BeritaPerbankan – Majelis Ulama Indonesia (MUI) resmi mengeluarkan fatwa haram penggunaan uang kripto sebagai alat pembayaran maupun aset digital untuk diperjualbelikan.
Ketentuan hukum tersebut disampaian Ketua MUI Asrorun Niam Soleh dalam acara Forum Ijtima Ulama yang digelar di Hotel Sultan, Kamis (11/11/2021).
Asrorun mengatakan ada tiga diktum hukum yang ditetapkan terkait penggunaan uang kripto. Pertama penggunaan cryptocurrency sebagai mata uang hukumnya haram karena di dalamnya terdapat gharar, dharar, dan bertentangan dengan Undang-undang Nomor 7 Tahun 2019 dan Peraturan BI Nomor 17 Tahun 2015.
Begitu pula dengan penggunaan uang kripto sebagai aset digital yang diperjualbelikan adalah haram karena terdapat gharar, dharar dan qimar.
Gharar diartikan sebagai ketidakpastian/ketidakjelasan kualitas suatu barang maupun kuantitas barang yang tidak sesuai takaran. Dalam gharar terdapat kezaliman yang dapat merugikan salah satu pihak.
Dharar dapat diartikan sebagai transaksi yang menimbulkan kerusakan, kerugian hingga berpotensi terjadi pemindahan hak kepemilikan kepada orang lain secara batil.
Sementara qimar diartikan sebagai ketidakjelasan akad karena di dalamnya ada unsur taruhan atau perjudian. Uang kripto juga disebutkan MUI tidak memenuhi sil’ah sesuai syariat islam karena tidak ada wujud fisiknya, nilai uang kripto memiliki fluktuasi yang tinggi, jumlah yang tidak pasti dan hak kepemilikan yang tidak jelas.
Lantas bagaimana investor menyikapi fatwa haram uang kripto oleh MUI sementara sudah terlanjur memiliki sejumlah aset kripto?

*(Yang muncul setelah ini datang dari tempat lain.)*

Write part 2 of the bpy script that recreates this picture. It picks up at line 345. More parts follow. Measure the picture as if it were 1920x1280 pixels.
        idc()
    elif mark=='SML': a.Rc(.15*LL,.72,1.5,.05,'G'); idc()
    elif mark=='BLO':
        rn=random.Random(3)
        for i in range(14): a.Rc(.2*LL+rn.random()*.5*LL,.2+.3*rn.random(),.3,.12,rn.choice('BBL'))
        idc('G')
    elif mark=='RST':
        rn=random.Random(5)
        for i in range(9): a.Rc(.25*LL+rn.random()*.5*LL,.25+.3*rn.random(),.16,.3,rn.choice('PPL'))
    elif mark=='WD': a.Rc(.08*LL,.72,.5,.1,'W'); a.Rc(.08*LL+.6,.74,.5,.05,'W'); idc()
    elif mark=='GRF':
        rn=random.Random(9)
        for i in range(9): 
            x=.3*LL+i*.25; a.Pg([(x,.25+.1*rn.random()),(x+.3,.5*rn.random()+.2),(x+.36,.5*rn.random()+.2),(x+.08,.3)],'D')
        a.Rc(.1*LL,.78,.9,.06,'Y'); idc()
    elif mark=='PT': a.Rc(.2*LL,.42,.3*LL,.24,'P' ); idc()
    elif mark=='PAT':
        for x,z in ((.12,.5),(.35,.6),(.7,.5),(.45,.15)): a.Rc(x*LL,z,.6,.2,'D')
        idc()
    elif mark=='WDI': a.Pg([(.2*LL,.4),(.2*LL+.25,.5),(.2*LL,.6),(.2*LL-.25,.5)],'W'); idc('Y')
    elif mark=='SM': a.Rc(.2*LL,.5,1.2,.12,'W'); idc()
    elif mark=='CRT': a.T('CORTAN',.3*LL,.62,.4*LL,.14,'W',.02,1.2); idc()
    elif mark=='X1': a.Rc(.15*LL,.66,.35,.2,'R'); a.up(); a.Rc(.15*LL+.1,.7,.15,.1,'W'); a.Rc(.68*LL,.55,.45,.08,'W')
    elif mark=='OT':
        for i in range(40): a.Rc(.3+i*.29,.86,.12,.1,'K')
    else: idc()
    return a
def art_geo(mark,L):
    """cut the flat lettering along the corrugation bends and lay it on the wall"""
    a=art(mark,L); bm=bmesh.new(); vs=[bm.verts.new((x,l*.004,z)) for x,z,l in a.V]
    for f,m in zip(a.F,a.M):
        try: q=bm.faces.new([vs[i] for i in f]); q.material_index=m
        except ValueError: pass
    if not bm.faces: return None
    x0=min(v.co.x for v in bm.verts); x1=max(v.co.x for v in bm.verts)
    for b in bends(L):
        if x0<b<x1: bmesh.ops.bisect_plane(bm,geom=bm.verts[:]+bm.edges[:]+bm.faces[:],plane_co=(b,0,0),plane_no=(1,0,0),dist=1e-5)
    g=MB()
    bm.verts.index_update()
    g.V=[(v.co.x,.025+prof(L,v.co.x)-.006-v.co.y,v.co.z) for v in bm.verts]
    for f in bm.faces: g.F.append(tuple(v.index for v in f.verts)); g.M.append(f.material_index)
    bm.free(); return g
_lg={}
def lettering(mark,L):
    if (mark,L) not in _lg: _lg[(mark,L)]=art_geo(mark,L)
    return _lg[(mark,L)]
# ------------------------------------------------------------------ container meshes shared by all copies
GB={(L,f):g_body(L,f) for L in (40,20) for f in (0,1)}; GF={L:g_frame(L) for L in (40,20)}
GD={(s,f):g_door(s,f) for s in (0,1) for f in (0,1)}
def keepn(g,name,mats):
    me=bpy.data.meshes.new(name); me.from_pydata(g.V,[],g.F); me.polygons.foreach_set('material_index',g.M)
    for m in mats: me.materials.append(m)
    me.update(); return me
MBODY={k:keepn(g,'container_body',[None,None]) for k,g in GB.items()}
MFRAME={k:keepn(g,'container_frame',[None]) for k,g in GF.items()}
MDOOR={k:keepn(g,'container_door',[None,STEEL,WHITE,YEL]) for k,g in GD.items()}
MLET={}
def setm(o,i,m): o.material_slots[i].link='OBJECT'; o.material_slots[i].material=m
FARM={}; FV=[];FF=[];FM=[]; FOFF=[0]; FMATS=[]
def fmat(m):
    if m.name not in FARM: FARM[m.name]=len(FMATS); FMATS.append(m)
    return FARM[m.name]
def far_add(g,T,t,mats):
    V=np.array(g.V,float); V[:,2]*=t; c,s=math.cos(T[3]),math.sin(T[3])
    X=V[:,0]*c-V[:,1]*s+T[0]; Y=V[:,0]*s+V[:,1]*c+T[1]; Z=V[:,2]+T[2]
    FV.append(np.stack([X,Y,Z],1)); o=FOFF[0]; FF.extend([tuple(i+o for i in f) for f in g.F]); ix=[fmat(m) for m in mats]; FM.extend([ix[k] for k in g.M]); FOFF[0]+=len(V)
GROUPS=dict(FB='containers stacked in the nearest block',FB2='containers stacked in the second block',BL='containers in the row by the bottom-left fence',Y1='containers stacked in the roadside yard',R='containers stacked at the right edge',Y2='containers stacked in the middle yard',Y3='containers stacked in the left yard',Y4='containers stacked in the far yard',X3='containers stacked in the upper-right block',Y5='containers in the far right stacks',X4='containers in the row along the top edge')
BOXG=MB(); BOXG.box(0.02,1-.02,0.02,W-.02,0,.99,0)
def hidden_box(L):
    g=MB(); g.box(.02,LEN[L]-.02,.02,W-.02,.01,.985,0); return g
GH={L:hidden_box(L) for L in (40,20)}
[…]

Senior Analyst and Consultant Infovesta Kapital Advisori, Praska Putrantyo mengatakan investor harus kembali kepada niat awal dan tujuan membeli aset kripto.
Praska menambahkan bahwa investasi cryptocurrency termasuk dalam kategori investasi high risk high return. Potensi imbal hasilnya memang terbilang tinggi namun risiko yang harus dihadapi investor juga tinggi.
“Untuk sikap kita sih sebenarnya harus dikaitkan melihat kembali kita pas mau masuk cryptocurrency apa yang mau dikejar,” ungkapnya pada Kamis malam, (11/11/2021).
Oleh karena itu Praska menyarankan kepada investor aset kripto untuk menentukan arah tujuan investasi yang jelas. Jika hanya spekulasi aset kripto jelas sangat berisiko tinggi dan semua risiko ditanggung sendiri oleh investor.
Berinvestasi pada aset kripto investor harus mengenal value di balik mata uang digital yang akan dibeli. Mempelajari rekam jejak fluktuasi nilai aset kripto tersebut dan melakukan analisa mendalam agar dapat membuat strategi dalam investasi.
Investor juga harus bijak dalam memarkirkan uangnya dalam investasi berisiko tinggi. Tidak disarankan mempertaruhkan seluruh harta dan aset ke dalam instrumen investasi berisiko tinggi seperti aset kripto mengantisipasi kebangkrutan jika investasi yang dipilih tidak memberikan imbal hasil positif yang diharapkan.
Apabila investor ingin membeli sejumlah uang kripto seperti bitcoin, ethereum dan lain sebagainya maka harus memperhatikan ekosistem dari mata uang digital itu sendiri.
Praska menambahkan investasi aset kripto tidak berkaitan dengan kondisi riil ekonomi, secara data juga tidak jelas sehingga memang lebih banyak potensi ke arah spekulasi.
Sementara itu MUI mengimbau umat muslim untuk menggunakan jasa keuangan dan investasi yang sesuai dengan syariat islam.
MUI juga berharap para penyedia jasa keuangan menjadikan fatwa MUI sebagai pedoman dalam melakukan berbagai transaksi keuangan.
Meski demikian MUI dapat mengizinkan perdagangan aset kripto asalkan memenuhi ketentuan syariat, memiliki landasan aset (underlying) dan manfaat yang jelas.
Salah satu pelaku industri investasi uang kripto yakni Aplikasi Pintu mengikuti pemberitaan terkait fatwa haram uang kripto oleh MUI. Aplikasi jual beli investasi aset kripto tersebut menghormati keputusan MUI yang mengharamkan uang kripto sebagai mata uang maupun komoditas yang diperjualbelikan.